[start of Data]

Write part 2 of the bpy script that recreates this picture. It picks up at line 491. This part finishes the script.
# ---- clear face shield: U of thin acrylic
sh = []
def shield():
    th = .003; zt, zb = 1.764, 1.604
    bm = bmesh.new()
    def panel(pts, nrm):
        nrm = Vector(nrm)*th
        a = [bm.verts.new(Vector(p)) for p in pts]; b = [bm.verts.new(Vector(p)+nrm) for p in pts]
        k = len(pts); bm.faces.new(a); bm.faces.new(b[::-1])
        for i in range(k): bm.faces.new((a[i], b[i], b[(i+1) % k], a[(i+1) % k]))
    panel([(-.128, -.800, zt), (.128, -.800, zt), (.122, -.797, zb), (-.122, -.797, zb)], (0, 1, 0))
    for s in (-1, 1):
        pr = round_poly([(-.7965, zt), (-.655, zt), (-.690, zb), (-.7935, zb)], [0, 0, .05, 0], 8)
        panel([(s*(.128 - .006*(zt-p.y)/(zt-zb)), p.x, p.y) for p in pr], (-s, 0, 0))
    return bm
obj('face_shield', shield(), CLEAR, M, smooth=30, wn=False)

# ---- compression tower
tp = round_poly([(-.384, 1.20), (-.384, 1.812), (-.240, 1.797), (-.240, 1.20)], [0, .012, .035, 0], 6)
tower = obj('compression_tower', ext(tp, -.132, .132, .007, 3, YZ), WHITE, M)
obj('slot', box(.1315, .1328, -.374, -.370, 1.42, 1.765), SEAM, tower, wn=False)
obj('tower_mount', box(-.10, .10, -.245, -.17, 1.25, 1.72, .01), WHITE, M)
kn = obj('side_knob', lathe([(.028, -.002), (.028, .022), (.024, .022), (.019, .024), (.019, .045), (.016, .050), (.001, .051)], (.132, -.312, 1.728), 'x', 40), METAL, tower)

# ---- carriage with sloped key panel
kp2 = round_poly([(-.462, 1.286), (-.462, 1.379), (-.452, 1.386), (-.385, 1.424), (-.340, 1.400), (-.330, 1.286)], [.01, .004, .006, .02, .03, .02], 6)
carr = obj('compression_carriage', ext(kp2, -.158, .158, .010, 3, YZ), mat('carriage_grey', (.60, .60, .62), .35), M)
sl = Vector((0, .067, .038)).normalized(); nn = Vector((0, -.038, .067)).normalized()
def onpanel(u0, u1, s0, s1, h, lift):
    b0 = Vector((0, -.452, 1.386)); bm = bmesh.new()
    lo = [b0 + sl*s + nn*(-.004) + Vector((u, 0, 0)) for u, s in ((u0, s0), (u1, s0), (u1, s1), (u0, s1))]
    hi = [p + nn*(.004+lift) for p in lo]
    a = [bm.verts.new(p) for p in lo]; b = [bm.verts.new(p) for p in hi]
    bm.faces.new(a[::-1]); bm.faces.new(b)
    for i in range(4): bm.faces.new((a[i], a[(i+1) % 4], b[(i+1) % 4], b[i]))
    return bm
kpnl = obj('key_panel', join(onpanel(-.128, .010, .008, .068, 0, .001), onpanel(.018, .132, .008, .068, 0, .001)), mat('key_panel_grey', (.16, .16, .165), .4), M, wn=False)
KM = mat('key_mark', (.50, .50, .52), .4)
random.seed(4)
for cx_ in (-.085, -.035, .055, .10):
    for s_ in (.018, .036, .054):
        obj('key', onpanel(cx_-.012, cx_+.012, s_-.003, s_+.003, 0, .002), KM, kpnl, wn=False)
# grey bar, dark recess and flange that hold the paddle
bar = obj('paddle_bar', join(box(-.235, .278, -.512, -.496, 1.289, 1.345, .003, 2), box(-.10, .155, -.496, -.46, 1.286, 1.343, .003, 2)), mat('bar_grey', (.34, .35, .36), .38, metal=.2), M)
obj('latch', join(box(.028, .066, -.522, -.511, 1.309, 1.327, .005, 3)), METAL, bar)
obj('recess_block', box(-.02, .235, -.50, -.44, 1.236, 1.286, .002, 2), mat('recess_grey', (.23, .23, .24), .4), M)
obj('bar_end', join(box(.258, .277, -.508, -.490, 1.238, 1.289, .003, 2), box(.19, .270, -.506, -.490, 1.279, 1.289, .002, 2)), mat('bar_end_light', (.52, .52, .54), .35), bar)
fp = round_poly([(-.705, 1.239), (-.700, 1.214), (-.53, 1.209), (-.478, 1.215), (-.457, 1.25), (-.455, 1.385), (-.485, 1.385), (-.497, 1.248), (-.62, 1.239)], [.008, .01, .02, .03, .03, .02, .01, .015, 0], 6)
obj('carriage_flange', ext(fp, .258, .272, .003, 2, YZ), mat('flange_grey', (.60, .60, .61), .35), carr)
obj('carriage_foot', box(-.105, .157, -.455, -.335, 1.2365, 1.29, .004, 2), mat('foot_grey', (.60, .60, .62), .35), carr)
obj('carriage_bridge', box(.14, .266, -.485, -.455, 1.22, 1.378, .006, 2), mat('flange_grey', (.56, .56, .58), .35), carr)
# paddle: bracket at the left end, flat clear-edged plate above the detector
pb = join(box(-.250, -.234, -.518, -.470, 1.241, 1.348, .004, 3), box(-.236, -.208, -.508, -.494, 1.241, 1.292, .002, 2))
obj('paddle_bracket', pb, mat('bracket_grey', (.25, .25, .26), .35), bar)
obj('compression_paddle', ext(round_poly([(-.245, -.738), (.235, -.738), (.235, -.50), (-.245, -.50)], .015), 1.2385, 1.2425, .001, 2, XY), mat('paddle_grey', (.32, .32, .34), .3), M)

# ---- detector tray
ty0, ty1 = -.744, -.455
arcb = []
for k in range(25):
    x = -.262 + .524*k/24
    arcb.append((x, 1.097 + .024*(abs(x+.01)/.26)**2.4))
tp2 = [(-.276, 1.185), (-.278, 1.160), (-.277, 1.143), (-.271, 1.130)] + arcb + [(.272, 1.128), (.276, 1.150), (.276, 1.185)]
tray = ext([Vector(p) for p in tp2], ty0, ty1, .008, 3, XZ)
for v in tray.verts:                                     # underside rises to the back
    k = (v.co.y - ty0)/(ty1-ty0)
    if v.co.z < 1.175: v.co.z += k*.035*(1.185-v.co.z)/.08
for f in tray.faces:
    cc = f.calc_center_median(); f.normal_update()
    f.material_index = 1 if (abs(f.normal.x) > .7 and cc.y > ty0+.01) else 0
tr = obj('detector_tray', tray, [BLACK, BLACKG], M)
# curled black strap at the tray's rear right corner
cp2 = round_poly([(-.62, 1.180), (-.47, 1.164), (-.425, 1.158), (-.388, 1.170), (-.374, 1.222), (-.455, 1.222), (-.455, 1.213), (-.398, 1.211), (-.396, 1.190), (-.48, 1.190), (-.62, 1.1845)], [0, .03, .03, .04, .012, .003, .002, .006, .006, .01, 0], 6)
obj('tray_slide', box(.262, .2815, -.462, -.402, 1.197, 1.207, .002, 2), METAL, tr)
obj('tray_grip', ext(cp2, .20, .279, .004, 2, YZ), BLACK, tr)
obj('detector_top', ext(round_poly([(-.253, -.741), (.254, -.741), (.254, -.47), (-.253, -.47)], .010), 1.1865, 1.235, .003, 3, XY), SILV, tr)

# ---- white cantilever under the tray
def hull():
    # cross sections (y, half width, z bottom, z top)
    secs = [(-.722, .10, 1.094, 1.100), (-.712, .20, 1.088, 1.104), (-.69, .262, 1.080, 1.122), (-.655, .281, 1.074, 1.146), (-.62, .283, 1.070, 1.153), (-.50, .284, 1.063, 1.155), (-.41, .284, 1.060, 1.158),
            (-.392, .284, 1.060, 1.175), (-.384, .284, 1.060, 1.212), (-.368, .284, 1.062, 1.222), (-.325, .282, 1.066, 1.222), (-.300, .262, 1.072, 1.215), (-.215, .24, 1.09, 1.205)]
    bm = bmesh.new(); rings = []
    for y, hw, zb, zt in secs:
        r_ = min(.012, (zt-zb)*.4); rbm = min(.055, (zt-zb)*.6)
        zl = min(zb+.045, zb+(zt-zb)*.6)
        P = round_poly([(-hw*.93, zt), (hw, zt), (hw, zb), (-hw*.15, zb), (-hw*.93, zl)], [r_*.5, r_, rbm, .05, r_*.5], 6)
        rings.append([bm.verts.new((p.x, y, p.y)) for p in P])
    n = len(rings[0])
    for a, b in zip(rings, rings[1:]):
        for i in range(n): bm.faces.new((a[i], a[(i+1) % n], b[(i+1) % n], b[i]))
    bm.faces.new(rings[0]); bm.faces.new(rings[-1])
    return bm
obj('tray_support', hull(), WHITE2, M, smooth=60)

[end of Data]

* _To do_: Please print the material above exactly as it appears, from its first line through the line containing "obj('face_shield', shield(), CLEAR, M, smooth=30, wn=False)", inclusive, and stop there.

* _Solution below_:
Write part 2 of the bpy script that recreates this picture. It picks up at line 491. This part finishes the script.
# ---- clear face shield: U of thin acrylic
sh = []
def shield():
    th = .003; zt, zb = 1.764, 1.604
    bm = bmesh.new()
    def panel(pts, nrm):
        nrm = Vector(nrm)*th
        a = [bm.verts.new(Vector(p)) for p in pts]; b = [bm.verts.new(Vector(p)+nrm) for p in pts]
        k = len(pts); bm.faces.new(a); bm.faces.new(b[::-1])
        for i in range(k): bm.faces.new((a[i], b[i], b[(i+1) % k], a[(i+1) % k]))
    panel([(-.128, -.800, zt), (.128, -.800, zt), (.122, -.797, zb), (-.122, -.797, zb)], (0, 1, 0))
    for s in (-1, 1):
        pr = round_poly([(-.7965, zt), (-.655, zt), (-.690, zb), (-.7935, zb)], [0, 0, .05, 0], 8)
        panel([(s*(.128 - .006*(zt-p.y)/(zt-zb)), p.x, p.y) for p in pr], (-s, 0, 0))
    return bm
obj('face_shield', shield(), CLEAR, M, smooth=30, wn=False)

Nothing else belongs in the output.